Par cet amendement, nous souhaitons supprimer l'article 51, qui prévoit le transfert à une personne morale unique, pour une durée maximale de vingt-cinq ans, du droit d'exploiter le marché des loteries et pronostics sportifs commercialisés en réseau physique de distribution et habilite le Gouvernement à prendre une ordonnance précisant les conditions de ce transfert. En clair, il s'agit d'une privatisation de La Française des jeux, actuellement détenue à 72 % par l'État.
Cette privatisation nous semble tout d'abord dangereuse : il importe que La Française des jeux reste publique pour préserver le contrôle des addictions. En 2014, par exemple, La Française des jeux a volontairement arrêté la commercialisation du Rapido, un de ses jeux les plus rentables, mais aussi les plus addictifs. Aurait-elle arbitré de la même façon si les investisseurs privés avaient été maîtres à bord ?
En outre, le contrôle du blanchiment d'argent est primordial s'agissant d'une entreprise dont les ventes se sont élevées à 15,1 milliards d'euros en 2017. Là encore, nous faisons davantage confiance à la puissance publique qu'à un groupe privé, qui aura intérêt à vendre, quelle que soit la provenance de l'argent.
Le Gouvernement, qui reconnaît ces risques, promet de mettre en place une autorité de contrôle indépendante. Toutefois, la méthode de l'ordonnance pose problème, car les modalités de ce contrôle ne sont pas définies précisément à ce stade. Nous pouvons donc nous interroger sur l'efficacité du contrôle qui sera opéré par l'autorité indépendante qui sera créée.
Par ailleurs, de même que pour Aéroports de Paris, nous pouvons sérieusement nous interroger sur l'opportunité, du point de vue financier, de vendre une entreprise aussi rentable. La Française des jeux, qui est en situation de monopole – ce monopole sera conservé après la privatisation – , a versé 89 millions d'euros de dividendes à l'État en 2017. Pourquoi vouloir privatiser ces profits ?
Plus inquiétant, le nouveau régime fiscal des jeux et paris sera précisé dans le projet de loi de finances pour 2019 ; nous ne connaîtrons donc pas forcément le détail de ce régime au moment du vote de l'article 51. La Française des jeux verse un montant de l'ordre de 3,5 milliards à l'État chaque année, hors dividendes. Le Gouvernement assure que l'acteur privé continuera à verser cette somme à l'État. Nous serons très vigilants sur ce point.

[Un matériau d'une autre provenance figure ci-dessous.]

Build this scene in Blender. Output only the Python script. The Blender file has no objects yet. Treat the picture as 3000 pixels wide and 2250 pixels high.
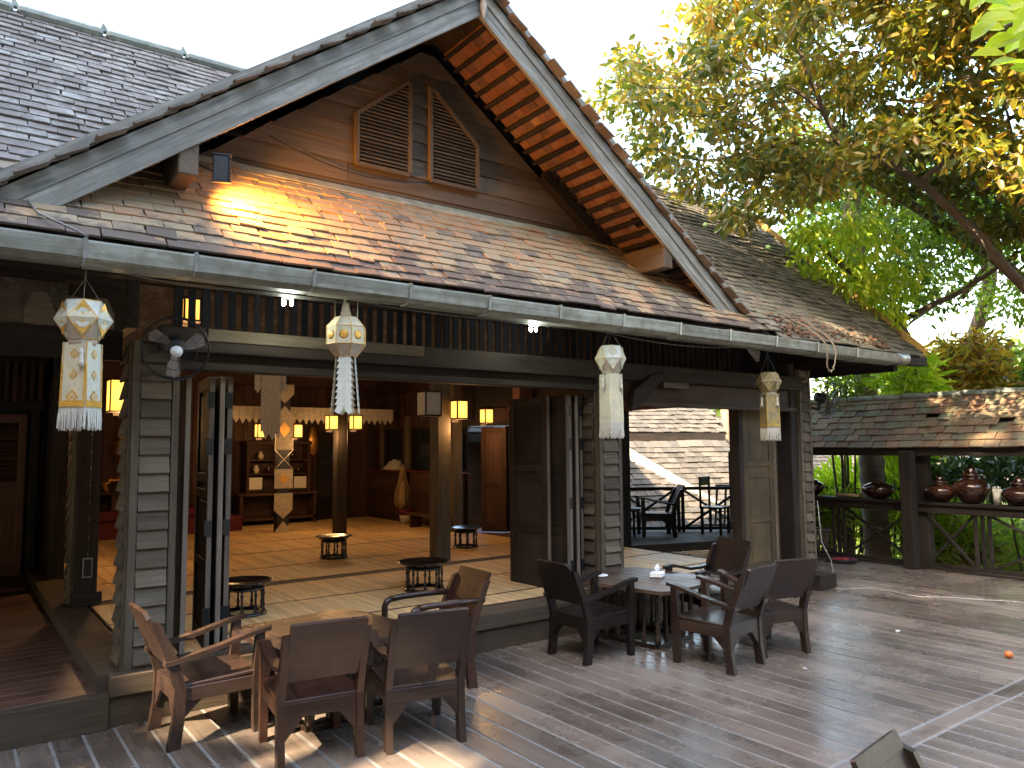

Parce que les grandes phrases sont toujours plus explicites avec un exemple – je sais que vous adorez nos exemples ! – , je vais vous parler de mon buraliste, Éric, qui est aussi vendeur pour La Française des jeux. En parlant avec lui, je me suis rendu compte que, malgré leur faible revenu, les buralistes étaient formés à la vente de ces produits – il faut que tout le monde en prenne bien conscience. Ils sont à l'écoute ; leur rôle est aussi de faire attention, de dire éventuellement aux clients qu'ils jouent beaucoup.
Pour avoir le droit de vendre ces produits, les buralistes acceptent d'être surveillés par des inspecteurs, qui se déplacent souvent et s'assurent notamment que les jeux ne sont pas vendus aux mineurs. Que se passera-t-il si l'on permet à tout le monde de vendre ces produits ? La priorité d'une entreprise privée ne sera pas de tripler le nombre d'inspecteurs !
Nos buralistes sont déjà accablés ; ils ont vraiment du mal à vivre de leur commerce. Si l'on permet à n'importe qui de vendre ces produits, cela va encore amoindrir leur activité.
Enfin, je rappelle qu'un vrai travail de fond est accompli actuellement pour les personnes qui réalisent un gain très important. Elles sont accompagnées, notamment par des psychologues, qui les aident à gérer leur argent. Je ne suis vraiment pas sûre qu'une entreprise privée perdra du temps à aider ces personnes à acquérir leur nouveau statut.